If Thek’s “Technological Reliquaries” communicate the artist’s intuitions and feelings with powerful clarity, his paintings resist them more easily. Prescient examples of “bad” painting, these can be wonderfully deft, iconoclastic, understated, and witty. Their explicit subject matter ranges from popular cartoon characters like Bambi to ecclesiastical themes; for Thek, they were about theology, psychology, philosophy, and art. In Rotterdam, some were installed in the spirit of “A Lot of Little Paintings,” an exhibition Thek mounted in 1980, in New York. There he humorously humanized the gallery environment by turning down the lights, attaching goose-necked museum lamps to the paintings, hanging them low, and setting out faux-gold chairs for optimum viewing pleasure. In another sweet tribute to Thek’s sensibility, a moment from his last show, at the Brooke Alexander Gallery in New York in 1988, was reinstalled at the Witte de With: a small painting and a small drawing, hung similarly low and placed in front of a kindergarten chair.

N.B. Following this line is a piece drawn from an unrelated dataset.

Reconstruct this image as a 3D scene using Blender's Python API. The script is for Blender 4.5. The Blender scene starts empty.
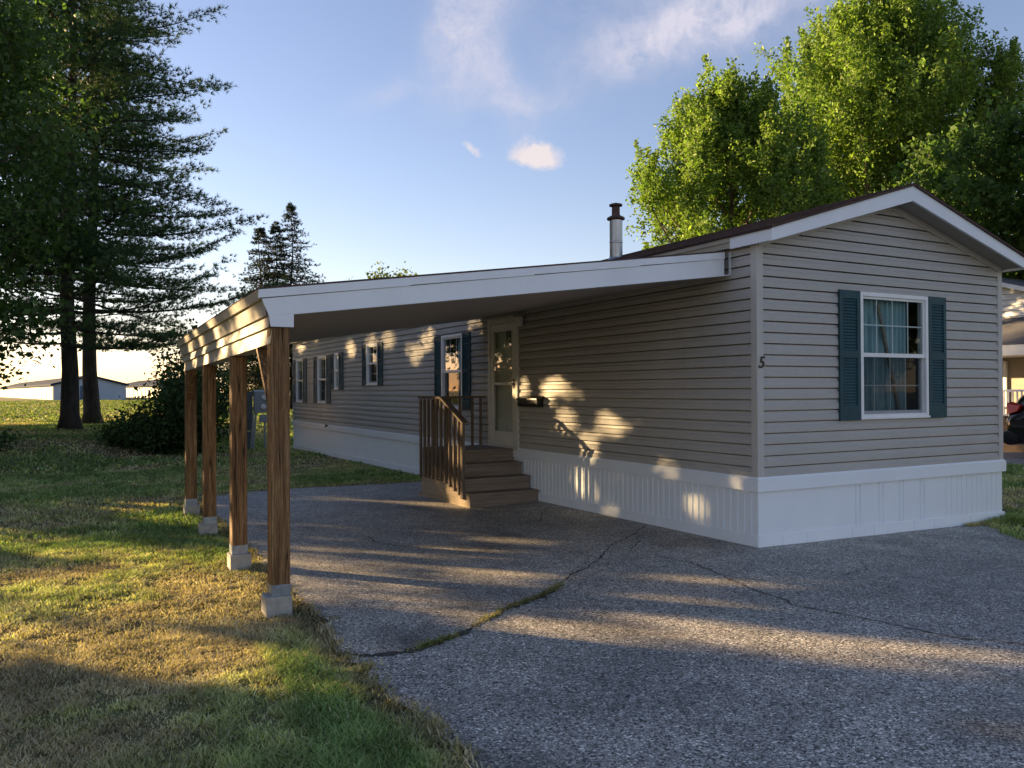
import bpy, math
import numpy as np
from mathutils import Vector, Matrix

rng = np.random.default_rng(11)
scene = bpy.context.scene
COL = scene.collection
PI = math.pi

# sun: low evening sun from the back left of the home
SUN = np.array([-1.13, 1.51, .33]); SUN = SUN / np.linalg.norm(SUN)
SUN_EL = math.asin(SUN[2]); SUN_ROT = math.atan2(SUN[0], SUN[1])
SH = np.array([-.599, .801]); SP = np.array([.801, .599])     # horizontal sun direction, its perpendicular
TANE = SUN[2] / math.hypot(SUN[0], SUN[1])

W, L, WH = 4.12, 19.28, 2.286      # home width, length, siding height
CR = WH / 20                       # one course of siding


def smooth(a, b, v):
    t = np.clip((np.asarray(v, float) - a) / (b - a), 0, 1)
    return t * t * (3 - 2 * t)


def gz(x, y):
    """height of the ground"""
    x = np.asarray(x, float); y = np.asarray(y, float)
    g = -.70 - .027 * np.clip(-x, 0, 5) - .015 * np.clip(x, 0, 7)
    g = g - .0075 * np.clip(y, 0, 19) * np.clip((x + 4) / 3, 0, 1)
    g = g + .55 * smooth(13, 23, y - 1.5 * np.maximum(0, x + 6)) * (1 - .0 * x)
    g = g + .40 * smooth(28, 90, y)
    return g


def gzf(x, y):
    return float(gz(x, y))


# ------------------------------------------------------------------ materials
class NT:
    def __init__(s, name):
        s.m = bpy.data.materials.new(name); s.m.use_nodes = True
        s.t = s.m.node_tree; s.n = s.t.nodes; s.l = s.t.links
        s.b = s.n['Principled BSDF']; s.out = s.n['Material Output']

    def node(s, typ, **kw):
        n = s.n.new(typ)
        for k, v in kw.items():
            if k.startswith('i_'):
                n.inputs[k[2:].replace('_', ' ')].default_value = v
            else:
                setattr(n, k, v)
        return n

    def link(s, a, b):
        s.l.new(a, b)

    def coord(s, scale=(1, 1, 1), rot=(0, 0, 0)):
        tc = s.node('ShaderNodeTexCoord'); mp = s.node('ShaderNodeMapping')
        mp.inputs['Scale'].default_value = scale; mp.inputs['Rotation'].default_value = rot
        s.link(tc.outputs['Object'], mp.inputs['Vector'])
        return mp.outputs['Vector']

    def noise(s, vec, scale, detail=4, rough=.6):
        n = s.node('ShaderNodeTexNoise'); n.inputs['Scale'].default_value = scale
        n.inputs['Detail'].default_value = detail; n.inputs['Roughness'].default_value = rough
        if vec is not None: s.link(vec, n.inputs['Vector'])
        return n.outputs['Fac']

    def ramp(s, fac, stops):
        r = s.node('ShaderNodeValToRGB'); e = r.color_ramp.elements
        while len(e) < len(stops): e.new(.5)
        for i, (p, c) in enumerate(stops):
            e[i].position = p; e[i].color = tuple(c) + (1,) if len(c) == 3 else c
        s.link(fac, r.inputs['Fac'])
        return r.outputs['Color']

    def mix(s, fac, a, b, typ='MIX'):
        m = s.node('ShaderNodeMix', data_type='RGBA', blend_type=typ)
        for sock, v in ((m.inputs[0], fac), (m.inputs[6], a), (m.inputs[7], b)):
            if hasattr(v, 'links'): s.link(v, sock)
            elif isinstance(v, (int, float)): sock.default_value = v
            else: sock.default_value = tuple(v) + (1,)
        return m.outputs[2]

    def bump(s, fac, strength=.3, dist=.01):
        b = s.node('ShaderNodeBump'); b.inputs['Strength'].default_value = strength
        b.inputs['Distance'].default_value = dist
        s.link(fac, b.inputs['Height']); s.link(b.outputs['Normal'], s.b.inputs['Normal'])

    def color(s, c): s.link(c, s.b.inputs['Base Color'])


def basic(name, c1, c2=None, rough=.6, scale=6, stretch=(1, 1, 1), metal=0, bump=0, bscale=60, lo=.35, hi=.65, spec=.5):
    n = NT(name)
    n.b.inputs['Roughness'].default_value = rough; n.b.inputs['Metallic'].default_value = metal
    n.b.inputs['Specular IOR Level'].default_value = spec
    if c2 is None: c2 = tuple(v * .85 for v in c1)
    v = n.coord(stretch)
    n.color(n.ramp(n.noise(v, scale, 6), [(lo, c2), (hi, c1)]))
    if bump: n.bump(n.noise(n.coord(stretch), bscale, 4), bump)
    return n.m


def wood(name, dark, mid, light, scale=9, along='Z', checks=True):
    n = NT(name); n.b.inputs['Roughness'].default_value = .75; n.b.inputs['Specular IOR Level'].default_value = .25
    st = {'Z': (1, 1, .06), 'Y': (1, .06, 1), 'X': (.06, 1, 1)}[along]
    v = n.coord(st)
    f = n.noise(v, scale * 3, 8, .65)
    g = n.noise(n.coord(st), scale * 14, 3, .6)
    c = n.ramp(f, [(.3, dark), (.5, mid), (.72, light)])
    c = n.mix(n.ramp(g, [(.4, (0, 0, 0)), (.62, (1, 1, 1))]), n.mix(.55, c, dark), c)
    ck = n.ramp(n.noise(n.coord(tuple(q if q == 1 else .03 for q in st)), scale * 1.6, 2, .5), [(.478, (1, 1, 1)), (.497, (.22, .20, .18)), (.503, (.22, .20, .18)), (.522, (1, 1, 1))])
    if checks: c = n.mix(1.0, c, ck, 'MULTIPLY')
    n.color(c); n.bump(g, .35, .004)
    return n.m


M = {}
M['siding'] = None


def siding_mat(name, c1, c2):
    n = NT(name); n.b.inputs['Roughness'].default_value = .5; n.b.inputs['Specular IOR Level'].default_value = .35
    a = n.noise(n.coord((.35, .35, 1)), 40, 5, .6)
    b = n.noise(n.coord((1, 1, .35)), 1.1, 4, .6)
    c = n.ramp(b, [(.3, c2), (.7, c1)])
    n.color(n.mix(n.ramp(a, [(.3, (.0, .0, .0)), (.7, (1, 1, 1))]), n.mix(.12, c, (.1, .09, .08)), c))
    n.bump(a, .10, .003)
    return n.m


M['siding'] = siding_mat('taupe_vinyl', (.46, .438, .408), (.418, .397, .37))
M['cream_siding'] = siding_mat('cream_vinyl', (.43, .385, .31), (.38, .34, .275))
M['corner'] = basic('taupe_trim', (.485, .463, .432), (.448, .428, .40), .5, 3)
M['white'] = basic('white_vinyl', (.80, .80, .79), (.72, .72, .71), .45, 2.2)


def skirt_mat():
    n = NT('white_skirting_vinyl'); n.b.inputs['Roughness'].default_value = .45
    a = n.noise(n.coord(), 1.6, 5)
    tc = n.node('ShaderNodeTexCoord'); sp = n.node('ShaderNodeSeparateXYZ'); n.link(tc.outputs['Object'], sp.inputs[0])
    mr = n.node('ShaderNodeMapRange'); mr.inputs[1].default_value = -.74; mr.inputs[2].default_value = -.36
    mr.inputs[3].default_value = 1; mr.inputs[4].default_value = 0
    n.link(sp.outputs['Z'], mr.inputs[0])
    d = n.noise(n.coord((1, 1, .4)), 7, 6, .7)
    ml = n.node('ShaderNodeMath', operation='MULTIPLY'); n.link(mr.outputs[0], ml.inputs[0]); n.link(n.ramp(d, [(.36, (0, 0, 0)), (.7, (1, 1, 1))]), ml.inputs[1])
    base = n.ramp(a, [(.3, (.76, .80, .85)), (.7, (.80, .84, .88))])
    n.color(n.mix(ml.outputs[0], base, (.36, .33, .28)))
    return n.m


M['skirt'] = skirt_mat()
M['fascia'] = basic('white_aluminium_fascia', (.77, .80, .84), (.71, .74, .78), .45, 2.0)
M['soffit'] = basic('tan_soffit', (.33, .305, .285), (.29, .27, .252), .6, 3)
M['shutter'] = basic('dark_teal_plastic', (.022, .070, .085), (.017, .056, .070), .55, 5, spec=.25)
M['frame'] = basic('white_window_frame', (.80, .81, .82), (.74, .75, .76), .35, 4)
M['curtain'] = basic('blue_green_curtain', (.40, .56, .60), (.27, .41, .45), .9, 8, (1, 1, .2))
M['curtain_white'] = basic('pale_curtain', (.42, .50, .48), (.35, .42, .40), .9, 8, (1, 1, .2))
M['screen_dark'] = None
M['interior'] = basic('interior_wall', (.20, .18, .15), (.16, .15, .12), .9, 2)
M['post'] = wood('stained_post', (.075, .039, .017), (.235, .128, .054), (.42, .26, .125))
M['deck'] = wood('brown_deck', (.18, .138, .105), (.275, .215, .165), (.37, .30, .235), 5, 'X', False)
M['deck_side'] = wood('brown_side_board', (.26, .195, .135), (.37, .285, .20), (.46, .365, .27), 5, 'Y', False)
M['rail'] = wood('brown_rail', (.11, .08, .057), (.20, .15, .108), (.285, .22, .163), 6, 'Z', False)
M['galv'] = basic('galvanised_steel', (.30, .34, .39), (.20, .235, .28), .45, 14, metal=.7)
M['concrete'] = basic('pier_concrete', (.40, .38, .34), (.29, .275, .25), .9, 12, bump=.4, bscale=90)
M['black'] = basic('black_metal', (.012, .012, .013), (.02, .02, .02), .35, 6)
M['door'] = basic('door_beige', (.64, .625, .56), (.58, .565, .51), .4, 3)
M['trim_tan'] = basic('tan_door_trim', (.30, .275, .225), (.26, .24, .195), .5, 3)
M['pipe'] = basic('stainless_pipe', (.50, .49, .47), (.36, .34, .32), .38, 5, (1, 1, .3), metal=.85)
M['rust'] = basic('rusty_cap', (.12, .055, .04), (.05, .03, .026), .8, 18)
M['meter_grey'] = basic('grey_meter_paint', (.34, .37, .39), (.27, .30, .32), .5, 6)
M['meter_dark'] = basic('weathered_green_board', (.12, .145, .14), (.085, .105, .105), .7, 6)
M['bark'] = basic('dark_bark', (.055, .046, .04), (.022, .019, .017), .95, 9, (1, 1, .22), bump=.9, bscale=22)
M['bark_grey'] = basic('grey_bark', (.17, .13, .095), (.085, .066, .05), .9, 9, (1, 1, .25), bump=.6, bscale=30)
M['metal_roof'] = basic('blue_metal_roof', (.022, .038, .075), (.018, .03, .06), .9, .3, spec=.05)
M['shed_wall'] = basic('cream_shed_wall', (.27, .21, .13), (.24, .19, .12), .7, .3)
M['shed_door'] = basic('white_roll_door', (.55, .50, .40), (.50, .46, .37), .6, .5)
M['shed_gable'] = basic('grey_blue_cladding', (.36, .42, .50), (.32, .38, .46), .55, .3)
M['shed_blue'] = basic('dark_blue_door', (.03, .085, .16), (.025, .07, .13), .5, .5)
M['car'] = basic('black_car_paint', (.006, .006, .008), (.008, .008, .01), .12, 3, spec=.6)
M['car_glass'] = basic('dark_car_glass', (.01, .012, .014), (.012, .014, .016), .05, 3)
M['tail'] = basic('red_tail_lens', (.50, .012, .010), (.36, .010, .008), .3, 5, spec=.3)
M['chrome'] = basic('silver_trim', (.6, .6, .62), (.5, .5, .52), .2, 5, metal=.9)
M['tyre'] = basic('tyre_rubber', (.018, .018, .018), (.012, .012, .012), .85, 15)
M['nb_brown'] = basic('brown_lattice', (.16, .11, .08), (.11, .08, .06), .85, 5)
M['nb_beige'] = basic('beige_porch_wall', (.34, .30, .24), (.30, .265, .21), .8, 3)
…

Thek once said he considered his notebooks his best work; Roland Groenenboom wisely made ample use of them, along with reconstructed environments (built from fragments and from his collaborators’ memories), drawings, paintings, sculptures, and photographic and video documentation. The total effect may not have been too dissimilar from that of Thek’s own installations. His desire was to disrupt the viewer’s reality, to present an ambience “which is so peaceful and so beautiful that you’re shattered when you leave.” As I wandered through the galleries I felt momentarily transported. The notebooks in particular helped the viewer get inside the artist’s skin, even to draw near enough to touch the plentiful open wounds. And the sculpture looked as much like Christian relics as I imagine the mystically oriented and religiously conflicted Thek, who late in his life sought the sanctuary of a Catholic cloister, could have hoped.

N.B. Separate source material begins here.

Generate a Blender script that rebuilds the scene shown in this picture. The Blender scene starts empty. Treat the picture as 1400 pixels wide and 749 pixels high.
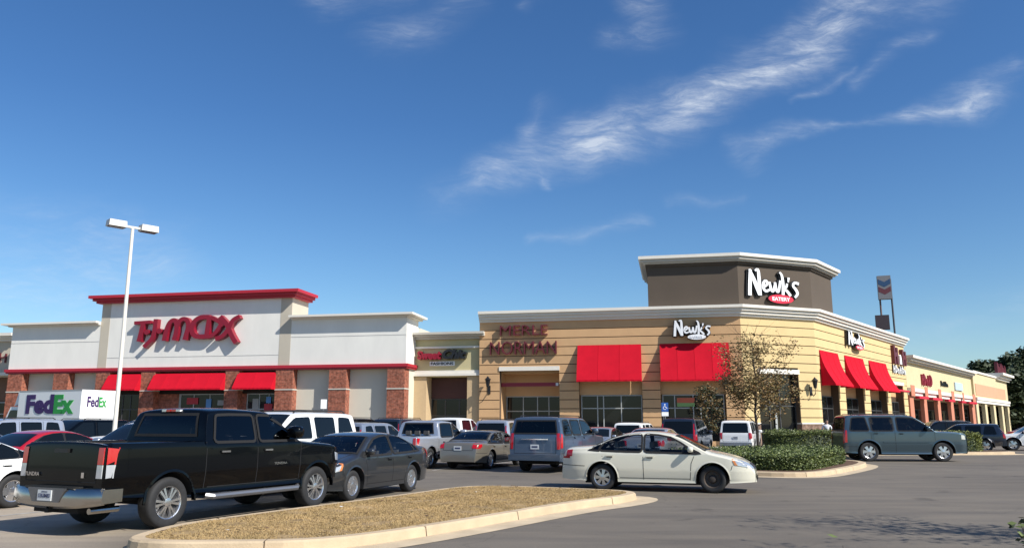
import bpy, math, random
from mathutils import Vector, Matrix
from mathutils.bvhtree import BVHTree
random.seed(7)
S = bpy.context.scene
COL = S.collection
R = math.radians

# ------------------------------------------------------------------ camera
cam = bpy.data.cameras.new('camera'); camo = bpy.data.objects.new('camera', cam); COL.objects.link(camo)
camo.location = (0, 0, 1.65); camo.rotation_euler = (R(90) + math.atan(205/1090), 0, 0)
cam.sensor_width = 36; cam.lens = 36*1090/1400; cam.clip_start = .1; cam.clip_end = 6000
S.camera = camo

# ------------------------------------------------------------------ sun and sky
SUN_AZ, SUN_EL = 323.0, 40.0          # compass measured from +X, counter-clockwise
sd = Vector((math.cos(R(SUN_AZ))*math.cos(R(SUN_EL)), math.sin(R(SUN_AZ))*math.cos(R(SUN_EL)), math.sin(R(SUN_EL))))
sun = bpy.data.lights.new('sun', 'SUN'); suno = bpy.data.objects.new('sun', sun); COL.objects.link(suno)
sun.energy = 5.0; sun.angle = R(.5); sun.color = (1, .955, .88)
suno.rotation_euler = sd.to_track_quat('Z', 'Y').to_euler()
S.view_settings.view_transform = 'Standard'; S.view_settings.look = 'None'
S.view_settings.exposure = 0.4; S.view_settings.gamma = 1.0

W = bpy.data.worlds.new('World'); S.world = W; W.use_nodes = True
nt = W.node_tree; N = nt.nodes; K = nt.links
for n in list(N): N.remove(n)
def nd(t, **kw):
    n = N.new(t)
    for k, v in kw.items(): setattr(n, k, v)
    return n
def math_(op, a, b=None, c=None, clamp=False):
    n = nd('ShaderNodeMath', operation=op, use_clamp=clamp)
    for i, v in enumerate((a, b, c)):
        if v is None: continue
        if isinstance(v, (int, float)): n.inputs[i].default_value = v
        else: K.new(v, n.inputs[i])
    return n.outputs[0]
sky = nd('ShaderNodeTexSky', sky_type='NISHITA'); sky.sun_disc = False
sky.sun_elevation = R(SUN_EL); sky.sun_rotation = R(90 - SUN_AZ)
sky.air_density = 1.0; sky.dust_density = .55; sky.ozone_density = 3.0; sky.altitude = 50
tc = nd('ShaderNodeTexCoord'); sx = nd('ShaderNodeSeparateXYZ'); K.new(tc.outputs['Generated'], sx.inputs[0])
yy = math_('MAXIMUM', sx.outputs[1], .05)
px = math_('DIVIDE', sx.outputs[0], yy); pz = math_('DIVIDE', sx.outputs[2], yy)
cv = nd('ShaderNodeCombineXYZ'); K.new(px, cv.inputs[0]); K.new(pz, cv.inputs[1])
nz = nd('ShaderNodeTexNoise'); nz.inputs['Scale'].default_value = 7; nz.inputs['Detail'].default_value = 5
K.new(cv.outputs[0], nz.inputs['Vector'])
nsep = nd('ShaderNodeSeparateXYZ'); K.new(nz.outputs['Color'], nsep.inputs[0])
wx = math_('ADD', px, math_('MULTIPLY', math_('SUBTRACT', nsep.outputs[0], .5), .10))
wz = math_('ADD', pz, math_('MULTIPLY', math_('SUBTRACT', nsep.outputs[1], .5), .08))
def streak(A, B, wA, wB, dens):
    ax, az = A; bx, bz = B; dx, dz = bx-ax, bz-az; l2 = dx*dx+dz*dz
    rx = math_('SUBTRACT', wx, ax); rz = math_('SUBTRACT', wz, az)
    t = math_('DIVIDE', math_('ADD', math_('MULTIPLY', rx, dx), math_('MULTIPLY', rz, dz)), l2, clamp=False)
    t = math_('MINIMUM', math_('MAXIMUM', t, 0), 1)
    ex = math_('SUBTRACT', rx, math_('MULTIPLY', t, dx)); ez = math_('SUBTRACT', rz, math_('MULTIPLY', t, dz))
    d = math_('SQRT', math_('ADD', math_('MULTIPLY', ex, ex), math_('MULTIPLY', ez, ez)))
    w = math_('ADD', math_('MULTIPLY', t, wB-wA), wA)
    f = math_('SUBTRACT', 1, math_('DIVIDE', d, w), clamp=True)
    f = math_('MULTIPLY', f, f)
    return math_('MULTIPLY', f, dens)
# cirrus: end points on the plane one unit north of the viewer (x, z)
ST = [((-.05,.31),(.15,.385),.035,.07,.8), ((.1,.36),(.27,.425),.055,.05,1.15), ((.08,.40),(.22,.44),.03,.04,.35), ((.24,.42),(.41,.50),.04,.06,.9), ((.30,.50),(.44,.58),.03,.03,.4), ((.30,.46),(.55,.60),.05,.10,.55),
      ((.02,.375),(.05,.42),.025,.03,.5), ((.03,.33),(.04,.305),.02,.012,.45), ((.17,.56),(.21,.62),.05,.06,.65), ((.12,.51),(.2,.53),.03,.05,.35),
      ((-.26,.58),(-.14,.60),.05,.05,.55), ((-.16,.52),(-.05,.57),.06,.05,.35), ((.29,.36),(.42,.385),.028,.018,.55), ((.32,.355),(.31,.34),.03,.03,.3),
      ((.36,.42),(.46,.47),.012,.012,.4), ((.46,.45),(.56,.51),.02,.02,.4), ((.52,.40),(.64,.43),.02,.05,.7), ((.6,.42),(.68,.47),.03,.03,.4),
      ((.42,.385),(.52,.40),.01,.02,.4), ((.03,.235),(.16,.26),.012,.02,.3), ((.02,.55),(.07,.62),.02,.04,.3), ((-.75,.15),(-.45,.20),.09,.10,.55), ((-.72,.27),(-.5,.25),.07,.05,.3), ((-.1,.285),(.0,.32),.04,.04,.3), ((.5,.10),(.75,.17),.05,.07,.22), ((.2,.29),(.3,.295),.015,.015,.2), ((.4,.52),(.66,.66),.06,.1,.3)]
tot = None
for s_ in ST:
    o = streak(*s_); tot = o if tot is None else math_('ADD', tot, o)
mp = nd('ShaderNodeMapping'); mp.inputs['Rotation'].default_value = (0, 0, R(-24)); mp.inputs['Scale'].default_value = (5, 17, 1)
K.new(cv.outputs[0], mp.inputs[0])
n2 = nd('ShaderNodeTexNoise'); n2.inputs['Scale'].default_value = 1.3; n2.inputs['Detail'].default_value = 9; n2.inputs['Roughness'].default_value = .66; n2.inputs['Distortion'].default_value = .6
K.new(mp.outputs[0], n2.inputs['Vector'])
mr = nd('ShaderNodeMapRange'); mr.inputs['From Min'].default_value = .38; mr.inputs['From Max'].default_value = .74; K.new(n2.outputs['Fac'], mr.inputs[0])
mp2 = nd('ShaderNodeMapping'); mp2.inputs['Rotation'].default_value = (0, 0, R(-31)); mp2.inputs['Scale'].default_value = (9, 46, 1)
wv = nd('ShaderNodeCombineXYZ'); K.new(wx, wv.inputs[0]); K.new(wz, wv.inputs[1]); K.new(wv.outputs[0], mp2.inputs[0])
n3 = nd('ShaderNodeTexNoise'); n3.inputs['Scale'].default_value = 1.5; n3.inputs['Detail'].default_value = 10; n3.inputs['Roughness'].default_value = .7; n3.inputs['Distortion'].default_value = .35
K.new(mp2.outputs[0], n3.inputs['Vector'])
mr3 = nd('ShaderNodeMapRange'); mr3.inputs['From Min'].default_value = .36; mr3.inputs['From Max'].default_value = .68; mr3.inputs['To Min'].default_value = .12; K.new(n3.outputs['Fac'], mr3.inputs[0])
dens = math_('MULTIPLY', math_('MULTIPLY', tot, mr.outputs[0]), mr3.outputs[0])
veil = math_('MULTIPLY', math_('POWER', tot, 1.0), .10)
dens = math_('MINIMUM', math_('ADD', dens, veil), .70)
hs = nd('ShaderNodeHueSaturation'); hs.inputs['Saturation'].default_value = 1.14; hs.inputs['Value'].default_value = 1.0
K.new(sky.outputs[0], hs.inputs['Color'])
tn = nd('ShaderNodeMix', data_type='RGBA', blend_type='MULTIPLY'); tn.inputs[0].default_value = 1; K.new(hs.outputs[0], tn.inputs[6]); tn.inputs[7].default_value = (.77, 1.0, 1.22, 1)
hz = nd('ShaderNodeMapRange'); hz.inputs['From Min'].default_value = .36; hz.inputs['From Max'].default_value = .05; K.new(sx.outputs[2], hz.inputs[0])
hm = nd('ShaderNodeMix', data_type='RGBA', blend_type='MULTIPLY'); K.new(hz.outputs[0], hm.inputs[0]); K.new(tn.outputs[2], hm.inputs[6]); hm.inputs[7].default_value = (1.42, 1.24, 1.06, 1)
mx = nd('ShaderNodeMix', data_type='RGBA'); K.new(dens, mx.inputs[0]); K.new(hm.outputs[2], mx.inputs[6]); mx.inputs[7].default_value = (7.6, 8.2, 9.0, 1)
bg = nd('ShaderNodeBackground'); bg.inputs[1].default_value = .080; K.new(mx.outputs[2], bg.inputs[0])
ow = nd('ShaderNodeOutputWorld'); K.new(bg.outputs[0], ow.inputs[0])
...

In 1967 in Artforum, Robert Pincus-Witten compare Thek’s “Hippie” to Duchamp’s Large Glass as a work representing “a summation and an adieu.” “Paul Thek—The wonderful world that almost was” felt that way too. Though a number of key works, like the “Hippie,” had disappeared long ago or were too fragile to travel, the coming together of this selection of work allowed a glimpse into Thek’s soul. Unfortunately, this exhibition is not scheduled to travel to the United States, a reminder of the artist’s troubled reception in his own country, but the accompanying catalogue helps define Thek’s place in the history of his time.